In the entries below, repeat only the lines between those holding "Model this scene" and "COL = S.collection", inclusive. Leave pictures out.

(Items from a dataset)
_ _ _ _ _ _ _

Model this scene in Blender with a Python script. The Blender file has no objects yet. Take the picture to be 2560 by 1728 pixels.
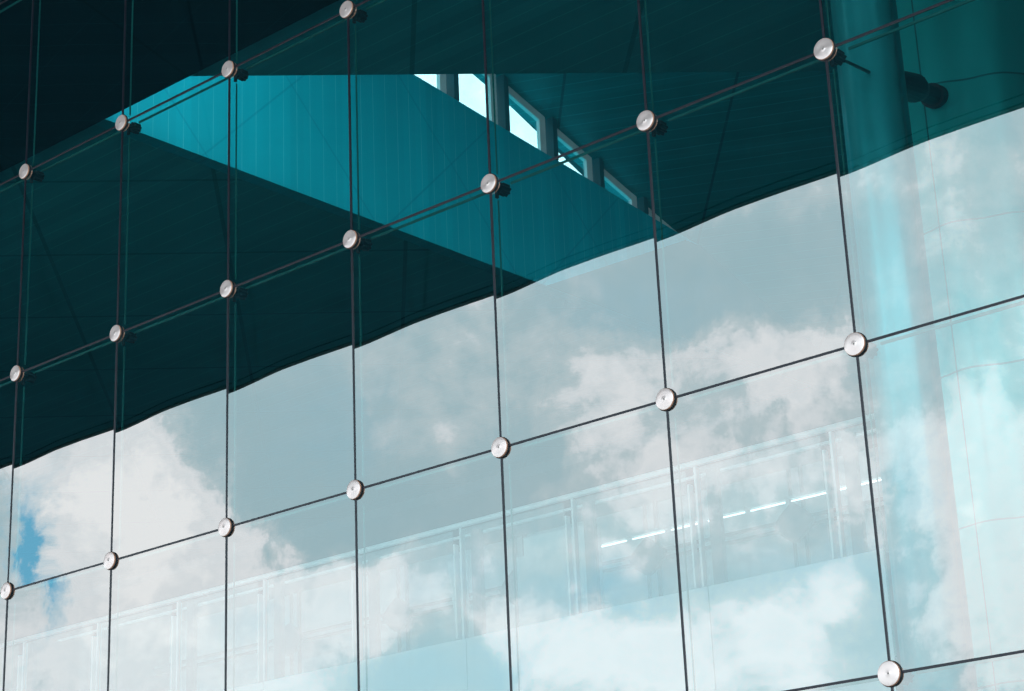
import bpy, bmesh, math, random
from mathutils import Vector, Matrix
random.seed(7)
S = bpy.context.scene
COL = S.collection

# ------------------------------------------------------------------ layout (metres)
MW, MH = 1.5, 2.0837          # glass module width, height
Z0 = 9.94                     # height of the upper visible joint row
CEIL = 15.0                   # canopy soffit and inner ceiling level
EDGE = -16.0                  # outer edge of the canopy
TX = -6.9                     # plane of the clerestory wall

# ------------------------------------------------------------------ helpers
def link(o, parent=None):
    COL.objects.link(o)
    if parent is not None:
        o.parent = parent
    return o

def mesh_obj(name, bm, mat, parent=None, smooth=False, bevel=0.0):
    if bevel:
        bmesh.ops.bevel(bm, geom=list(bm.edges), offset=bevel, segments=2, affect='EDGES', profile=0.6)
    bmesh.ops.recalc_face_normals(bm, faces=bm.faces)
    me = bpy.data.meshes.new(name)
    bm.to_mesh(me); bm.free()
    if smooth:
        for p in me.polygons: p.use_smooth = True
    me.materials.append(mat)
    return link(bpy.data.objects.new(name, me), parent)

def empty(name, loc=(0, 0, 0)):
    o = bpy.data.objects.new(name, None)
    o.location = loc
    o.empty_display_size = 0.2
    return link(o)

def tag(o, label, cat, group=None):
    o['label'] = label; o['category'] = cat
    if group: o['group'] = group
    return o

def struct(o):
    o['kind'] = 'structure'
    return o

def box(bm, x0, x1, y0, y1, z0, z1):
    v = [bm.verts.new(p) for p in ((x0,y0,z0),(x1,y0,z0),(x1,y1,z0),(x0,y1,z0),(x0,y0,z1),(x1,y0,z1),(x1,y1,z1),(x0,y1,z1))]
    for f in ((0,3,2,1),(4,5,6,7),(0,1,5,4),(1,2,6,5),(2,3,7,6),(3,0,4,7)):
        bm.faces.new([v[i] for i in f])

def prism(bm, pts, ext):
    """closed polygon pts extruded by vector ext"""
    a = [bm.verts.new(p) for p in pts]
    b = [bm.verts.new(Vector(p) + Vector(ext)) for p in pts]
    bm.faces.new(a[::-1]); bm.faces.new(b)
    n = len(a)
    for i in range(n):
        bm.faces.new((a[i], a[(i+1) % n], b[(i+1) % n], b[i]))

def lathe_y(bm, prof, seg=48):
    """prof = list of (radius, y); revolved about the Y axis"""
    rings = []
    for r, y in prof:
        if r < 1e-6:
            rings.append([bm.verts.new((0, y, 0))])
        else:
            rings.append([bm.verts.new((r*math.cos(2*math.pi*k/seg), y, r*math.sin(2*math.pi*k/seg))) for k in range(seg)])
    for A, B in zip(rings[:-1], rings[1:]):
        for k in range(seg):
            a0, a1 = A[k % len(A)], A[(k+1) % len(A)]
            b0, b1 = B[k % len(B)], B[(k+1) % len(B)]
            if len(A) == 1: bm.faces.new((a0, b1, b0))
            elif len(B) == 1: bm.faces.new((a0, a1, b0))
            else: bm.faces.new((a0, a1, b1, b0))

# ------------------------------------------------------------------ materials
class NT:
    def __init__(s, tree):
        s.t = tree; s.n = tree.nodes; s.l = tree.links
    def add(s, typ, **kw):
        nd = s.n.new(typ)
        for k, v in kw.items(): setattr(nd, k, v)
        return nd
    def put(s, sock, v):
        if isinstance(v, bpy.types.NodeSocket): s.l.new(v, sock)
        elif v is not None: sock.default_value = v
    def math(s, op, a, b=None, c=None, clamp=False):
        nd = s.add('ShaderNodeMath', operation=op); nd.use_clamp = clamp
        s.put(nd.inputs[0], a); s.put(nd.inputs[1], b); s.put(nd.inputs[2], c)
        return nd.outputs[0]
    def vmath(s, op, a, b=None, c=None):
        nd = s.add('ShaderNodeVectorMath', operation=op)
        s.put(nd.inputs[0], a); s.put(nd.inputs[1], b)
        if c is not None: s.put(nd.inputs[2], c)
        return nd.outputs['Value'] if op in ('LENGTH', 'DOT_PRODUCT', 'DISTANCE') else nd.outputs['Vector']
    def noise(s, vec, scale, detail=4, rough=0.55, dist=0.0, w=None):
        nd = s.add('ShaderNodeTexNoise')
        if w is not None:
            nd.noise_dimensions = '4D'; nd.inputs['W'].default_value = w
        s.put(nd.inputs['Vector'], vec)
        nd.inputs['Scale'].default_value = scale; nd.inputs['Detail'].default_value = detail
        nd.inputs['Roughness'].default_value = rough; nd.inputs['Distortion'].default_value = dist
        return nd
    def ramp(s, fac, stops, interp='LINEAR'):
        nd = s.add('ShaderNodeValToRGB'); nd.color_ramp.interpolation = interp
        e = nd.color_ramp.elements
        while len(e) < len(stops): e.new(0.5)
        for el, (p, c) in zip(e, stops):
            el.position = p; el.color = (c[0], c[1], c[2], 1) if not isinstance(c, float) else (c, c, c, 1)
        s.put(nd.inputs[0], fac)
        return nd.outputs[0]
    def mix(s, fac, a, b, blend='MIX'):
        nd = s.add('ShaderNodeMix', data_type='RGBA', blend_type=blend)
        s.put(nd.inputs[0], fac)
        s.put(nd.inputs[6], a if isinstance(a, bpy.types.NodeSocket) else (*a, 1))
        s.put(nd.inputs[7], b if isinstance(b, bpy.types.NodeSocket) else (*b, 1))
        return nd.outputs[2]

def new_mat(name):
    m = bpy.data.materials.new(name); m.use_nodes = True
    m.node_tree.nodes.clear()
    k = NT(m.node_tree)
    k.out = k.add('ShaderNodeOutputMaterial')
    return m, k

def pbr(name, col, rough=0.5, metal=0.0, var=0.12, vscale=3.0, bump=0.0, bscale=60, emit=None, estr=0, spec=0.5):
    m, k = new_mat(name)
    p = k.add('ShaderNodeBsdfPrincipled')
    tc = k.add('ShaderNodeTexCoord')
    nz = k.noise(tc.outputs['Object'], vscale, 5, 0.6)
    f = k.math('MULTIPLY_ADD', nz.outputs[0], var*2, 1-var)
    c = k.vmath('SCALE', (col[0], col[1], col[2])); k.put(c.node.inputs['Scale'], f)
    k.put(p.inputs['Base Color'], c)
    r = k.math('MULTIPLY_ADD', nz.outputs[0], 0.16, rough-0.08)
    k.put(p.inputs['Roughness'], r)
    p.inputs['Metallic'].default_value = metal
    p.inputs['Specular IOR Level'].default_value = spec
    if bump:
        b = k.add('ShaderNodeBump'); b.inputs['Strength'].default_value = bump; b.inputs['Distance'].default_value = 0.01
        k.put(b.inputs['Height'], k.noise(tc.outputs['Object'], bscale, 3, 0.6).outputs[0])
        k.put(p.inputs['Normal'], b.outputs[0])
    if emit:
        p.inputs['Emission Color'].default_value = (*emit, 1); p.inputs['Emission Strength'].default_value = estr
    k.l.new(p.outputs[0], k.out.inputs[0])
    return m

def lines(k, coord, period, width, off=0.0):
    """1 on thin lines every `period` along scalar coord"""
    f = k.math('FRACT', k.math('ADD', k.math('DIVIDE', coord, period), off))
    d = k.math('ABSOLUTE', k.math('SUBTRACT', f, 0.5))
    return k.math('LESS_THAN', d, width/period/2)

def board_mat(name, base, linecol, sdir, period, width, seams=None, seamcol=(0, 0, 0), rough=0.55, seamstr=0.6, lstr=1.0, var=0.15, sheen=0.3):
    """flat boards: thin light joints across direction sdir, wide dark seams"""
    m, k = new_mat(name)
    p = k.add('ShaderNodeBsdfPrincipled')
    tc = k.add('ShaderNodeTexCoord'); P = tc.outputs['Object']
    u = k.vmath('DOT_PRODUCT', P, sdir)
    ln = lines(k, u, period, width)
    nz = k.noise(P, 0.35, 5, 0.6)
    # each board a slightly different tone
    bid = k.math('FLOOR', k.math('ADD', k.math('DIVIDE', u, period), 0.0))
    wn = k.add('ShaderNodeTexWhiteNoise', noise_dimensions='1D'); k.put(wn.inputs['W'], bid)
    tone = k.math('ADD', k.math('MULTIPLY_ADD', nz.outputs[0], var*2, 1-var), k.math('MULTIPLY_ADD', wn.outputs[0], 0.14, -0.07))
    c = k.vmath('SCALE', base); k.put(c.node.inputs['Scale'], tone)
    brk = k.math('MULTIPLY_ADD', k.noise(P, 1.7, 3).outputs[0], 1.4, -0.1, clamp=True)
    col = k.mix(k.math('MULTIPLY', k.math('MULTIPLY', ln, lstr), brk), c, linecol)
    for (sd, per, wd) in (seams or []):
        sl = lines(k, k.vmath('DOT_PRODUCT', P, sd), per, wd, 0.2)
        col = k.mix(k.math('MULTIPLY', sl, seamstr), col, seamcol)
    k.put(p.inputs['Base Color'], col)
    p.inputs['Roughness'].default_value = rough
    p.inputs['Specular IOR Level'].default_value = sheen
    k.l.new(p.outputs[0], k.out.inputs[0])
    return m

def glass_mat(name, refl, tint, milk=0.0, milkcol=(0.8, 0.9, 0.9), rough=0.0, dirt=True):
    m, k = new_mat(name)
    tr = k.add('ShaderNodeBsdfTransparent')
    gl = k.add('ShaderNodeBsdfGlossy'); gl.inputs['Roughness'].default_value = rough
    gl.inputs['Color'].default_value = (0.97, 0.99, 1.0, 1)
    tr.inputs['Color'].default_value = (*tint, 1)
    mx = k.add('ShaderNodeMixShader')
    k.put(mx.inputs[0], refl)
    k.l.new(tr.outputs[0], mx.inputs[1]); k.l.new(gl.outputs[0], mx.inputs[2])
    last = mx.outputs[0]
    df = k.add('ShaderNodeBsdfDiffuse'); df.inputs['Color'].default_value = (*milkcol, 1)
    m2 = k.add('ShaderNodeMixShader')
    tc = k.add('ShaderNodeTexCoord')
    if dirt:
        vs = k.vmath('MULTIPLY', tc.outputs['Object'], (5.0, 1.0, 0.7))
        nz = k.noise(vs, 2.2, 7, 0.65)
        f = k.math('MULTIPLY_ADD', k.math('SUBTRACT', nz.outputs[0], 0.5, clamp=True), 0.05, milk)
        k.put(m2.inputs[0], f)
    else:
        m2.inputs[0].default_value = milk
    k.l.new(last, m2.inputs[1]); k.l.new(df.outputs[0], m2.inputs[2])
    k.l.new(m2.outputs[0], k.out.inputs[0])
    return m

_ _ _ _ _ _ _

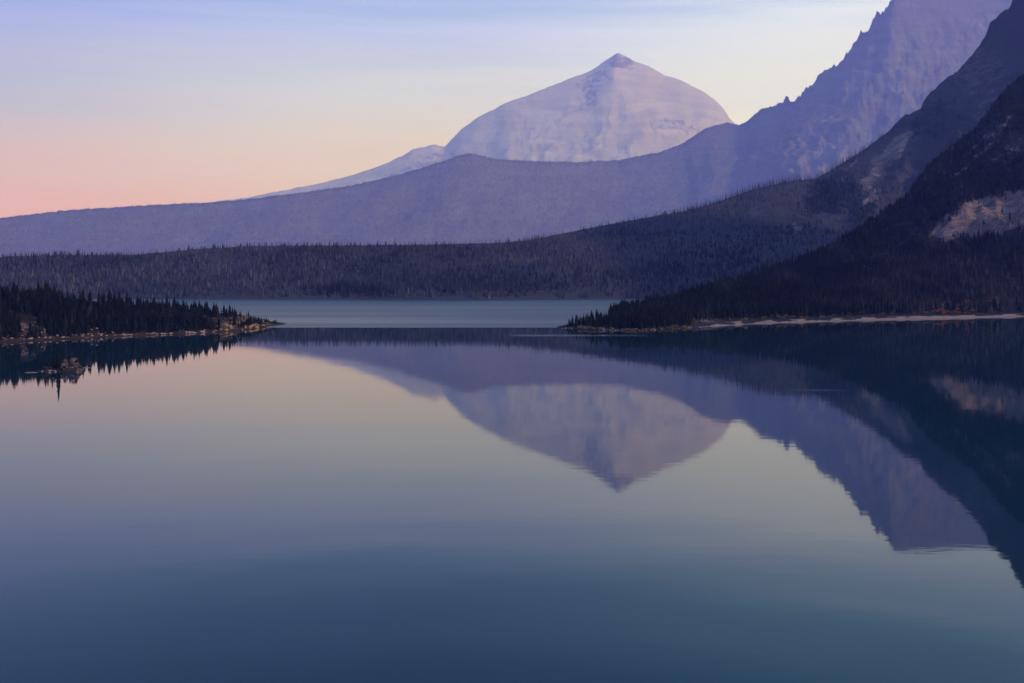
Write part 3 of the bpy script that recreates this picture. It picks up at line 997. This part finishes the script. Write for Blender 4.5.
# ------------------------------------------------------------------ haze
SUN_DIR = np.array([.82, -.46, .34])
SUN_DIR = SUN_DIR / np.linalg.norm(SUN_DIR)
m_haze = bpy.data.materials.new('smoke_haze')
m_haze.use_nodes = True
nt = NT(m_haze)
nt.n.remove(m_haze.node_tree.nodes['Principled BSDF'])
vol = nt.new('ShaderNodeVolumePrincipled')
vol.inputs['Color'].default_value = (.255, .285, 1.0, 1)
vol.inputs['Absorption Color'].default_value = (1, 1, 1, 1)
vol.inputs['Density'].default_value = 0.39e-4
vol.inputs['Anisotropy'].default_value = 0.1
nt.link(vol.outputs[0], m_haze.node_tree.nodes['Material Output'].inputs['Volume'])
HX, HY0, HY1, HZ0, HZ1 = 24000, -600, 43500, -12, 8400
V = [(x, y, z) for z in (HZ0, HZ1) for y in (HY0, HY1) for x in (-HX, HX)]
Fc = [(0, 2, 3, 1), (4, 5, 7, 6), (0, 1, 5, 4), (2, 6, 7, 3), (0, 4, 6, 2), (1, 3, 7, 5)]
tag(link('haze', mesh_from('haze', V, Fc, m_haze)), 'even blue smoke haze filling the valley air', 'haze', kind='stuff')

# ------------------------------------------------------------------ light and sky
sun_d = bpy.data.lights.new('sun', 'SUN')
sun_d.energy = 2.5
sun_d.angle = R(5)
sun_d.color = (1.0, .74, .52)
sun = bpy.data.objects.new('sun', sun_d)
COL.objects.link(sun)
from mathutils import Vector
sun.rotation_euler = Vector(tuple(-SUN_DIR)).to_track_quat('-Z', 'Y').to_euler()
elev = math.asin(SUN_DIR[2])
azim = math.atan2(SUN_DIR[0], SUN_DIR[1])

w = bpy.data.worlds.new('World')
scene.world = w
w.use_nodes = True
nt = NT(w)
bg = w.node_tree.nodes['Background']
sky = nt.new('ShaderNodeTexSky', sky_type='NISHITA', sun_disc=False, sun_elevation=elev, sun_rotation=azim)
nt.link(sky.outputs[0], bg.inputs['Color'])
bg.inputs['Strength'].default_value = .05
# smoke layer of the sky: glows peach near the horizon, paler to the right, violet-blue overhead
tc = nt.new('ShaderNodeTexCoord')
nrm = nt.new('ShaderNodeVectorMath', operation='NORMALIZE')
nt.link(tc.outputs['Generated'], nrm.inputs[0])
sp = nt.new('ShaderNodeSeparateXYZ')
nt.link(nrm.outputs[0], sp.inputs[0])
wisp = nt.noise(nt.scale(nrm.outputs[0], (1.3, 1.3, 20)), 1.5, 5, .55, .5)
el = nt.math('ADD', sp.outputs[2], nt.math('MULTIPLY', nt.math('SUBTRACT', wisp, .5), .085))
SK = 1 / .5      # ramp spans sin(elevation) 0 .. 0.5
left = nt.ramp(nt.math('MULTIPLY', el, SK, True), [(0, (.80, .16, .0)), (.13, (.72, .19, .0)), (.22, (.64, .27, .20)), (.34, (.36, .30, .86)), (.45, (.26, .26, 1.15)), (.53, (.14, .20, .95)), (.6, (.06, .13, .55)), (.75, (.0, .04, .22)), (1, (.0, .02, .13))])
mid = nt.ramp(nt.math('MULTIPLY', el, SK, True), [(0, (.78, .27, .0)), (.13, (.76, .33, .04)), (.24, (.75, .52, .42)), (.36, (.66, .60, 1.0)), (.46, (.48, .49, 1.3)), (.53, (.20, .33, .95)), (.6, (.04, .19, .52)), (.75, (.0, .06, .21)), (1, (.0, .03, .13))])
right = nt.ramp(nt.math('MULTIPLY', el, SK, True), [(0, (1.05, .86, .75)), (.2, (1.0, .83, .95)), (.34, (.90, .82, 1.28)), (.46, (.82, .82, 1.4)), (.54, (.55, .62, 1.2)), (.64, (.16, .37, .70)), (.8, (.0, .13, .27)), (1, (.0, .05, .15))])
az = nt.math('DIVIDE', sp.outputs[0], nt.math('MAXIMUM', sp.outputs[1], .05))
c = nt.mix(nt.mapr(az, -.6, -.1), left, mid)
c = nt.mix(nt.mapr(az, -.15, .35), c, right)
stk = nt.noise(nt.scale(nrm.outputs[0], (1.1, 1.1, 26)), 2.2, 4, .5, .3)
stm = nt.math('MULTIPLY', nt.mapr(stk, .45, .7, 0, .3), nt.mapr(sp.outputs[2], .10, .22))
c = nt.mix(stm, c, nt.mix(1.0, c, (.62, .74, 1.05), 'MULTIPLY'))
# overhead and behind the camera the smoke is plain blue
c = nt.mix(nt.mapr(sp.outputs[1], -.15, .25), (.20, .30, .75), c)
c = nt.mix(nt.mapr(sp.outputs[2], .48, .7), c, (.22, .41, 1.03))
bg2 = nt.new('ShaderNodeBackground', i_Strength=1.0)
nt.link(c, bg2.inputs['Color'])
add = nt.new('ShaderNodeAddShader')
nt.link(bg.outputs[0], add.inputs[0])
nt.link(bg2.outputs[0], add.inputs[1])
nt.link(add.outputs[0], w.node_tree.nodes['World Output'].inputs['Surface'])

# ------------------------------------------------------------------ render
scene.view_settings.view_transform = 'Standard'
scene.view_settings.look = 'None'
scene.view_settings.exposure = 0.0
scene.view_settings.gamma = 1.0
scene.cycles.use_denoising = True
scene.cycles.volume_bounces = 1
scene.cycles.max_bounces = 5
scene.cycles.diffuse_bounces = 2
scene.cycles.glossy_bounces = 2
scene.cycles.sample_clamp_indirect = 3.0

_ _ _ _ _ _ _

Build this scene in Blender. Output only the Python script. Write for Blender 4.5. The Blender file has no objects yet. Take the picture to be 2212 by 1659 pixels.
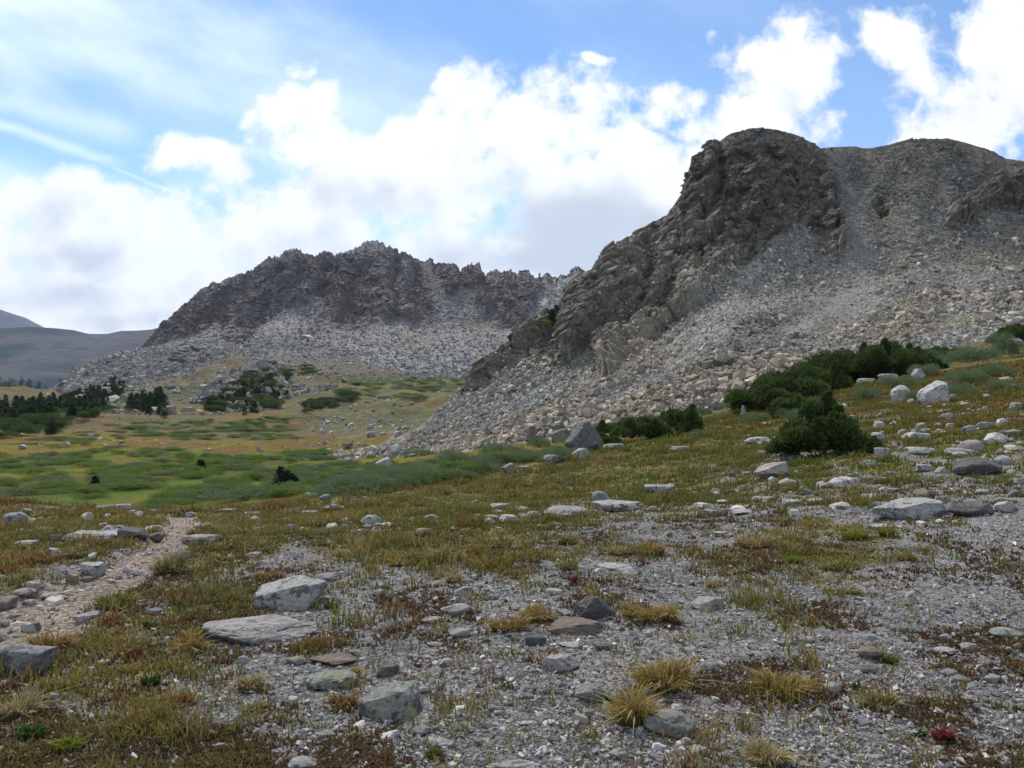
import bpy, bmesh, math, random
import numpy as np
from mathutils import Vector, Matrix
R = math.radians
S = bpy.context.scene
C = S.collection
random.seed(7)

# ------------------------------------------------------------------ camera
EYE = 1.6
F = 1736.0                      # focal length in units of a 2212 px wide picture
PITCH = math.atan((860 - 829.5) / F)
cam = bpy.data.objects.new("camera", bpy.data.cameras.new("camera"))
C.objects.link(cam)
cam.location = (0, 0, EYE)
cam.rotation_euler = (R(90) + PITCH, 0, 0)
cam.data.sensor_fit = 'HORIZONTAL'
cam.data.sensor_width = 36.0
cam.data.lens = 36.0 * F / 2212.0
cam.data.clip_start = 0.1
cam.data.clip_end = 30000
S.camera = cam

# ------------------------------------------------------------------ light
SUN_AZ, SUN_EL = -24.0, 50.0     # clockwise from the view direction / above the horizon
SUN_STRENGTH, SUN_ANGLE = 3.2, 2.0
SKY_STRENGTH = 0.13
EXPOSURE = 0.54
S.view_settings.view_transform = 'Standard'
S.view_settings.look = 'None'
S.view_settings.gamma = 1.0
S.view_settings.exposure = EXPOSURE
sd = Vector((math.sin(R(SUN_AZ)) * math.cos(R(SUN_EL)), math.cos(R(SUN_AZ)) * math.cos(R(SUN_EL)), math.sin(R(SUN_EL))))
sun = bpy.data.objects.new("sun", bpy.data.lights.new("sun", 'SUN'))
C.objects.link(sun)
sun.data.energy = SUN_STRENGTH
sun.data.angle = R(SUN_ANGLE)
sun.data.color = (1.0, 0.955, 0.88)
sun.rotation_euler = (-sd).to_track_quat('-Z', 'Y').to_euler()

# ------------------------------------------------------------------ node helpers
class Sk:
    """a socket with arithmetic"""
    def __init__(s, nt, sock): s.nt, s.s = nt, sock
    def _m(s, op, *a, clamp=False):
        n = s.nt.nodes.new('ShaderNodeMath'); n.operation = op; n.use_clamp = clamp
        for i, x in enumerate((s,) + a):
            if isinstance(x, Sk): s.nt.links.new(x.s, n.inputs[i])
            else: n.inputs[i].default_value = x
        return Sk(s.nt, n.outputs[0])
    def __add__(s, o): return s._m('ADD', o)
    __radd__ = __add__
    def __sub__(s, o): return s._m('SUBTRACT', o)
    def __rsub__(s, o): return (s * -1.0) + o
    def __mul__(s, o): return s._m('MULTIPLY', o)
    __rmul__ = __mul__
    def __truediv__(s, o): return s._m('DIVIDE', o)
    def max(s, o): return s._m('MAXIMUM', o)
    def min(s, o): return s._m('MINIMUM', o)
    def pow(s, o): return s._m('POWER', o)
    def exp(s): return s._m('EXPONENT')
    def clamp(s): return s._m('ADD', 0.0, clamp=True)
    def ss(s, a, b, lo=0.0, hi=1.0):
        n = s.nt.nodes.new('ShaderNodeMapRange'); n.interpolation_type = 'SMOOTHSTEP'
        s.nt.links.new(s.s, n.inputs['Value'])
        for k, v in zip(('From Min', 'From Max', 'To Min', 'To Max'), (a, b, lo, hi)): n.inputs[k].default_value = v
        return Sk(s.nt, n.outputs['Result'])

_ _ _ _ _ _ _

» Solution for this task:
Model this scene in Blender with a Python script. The Blender file has no objects yet. Take the picture to be 2560 by 1728 pixels.
import bpy, bmesh, math, random
from mathutils import Vector, Matrix
random.seed(7)
S = bpy.context.scene
COL = S.collection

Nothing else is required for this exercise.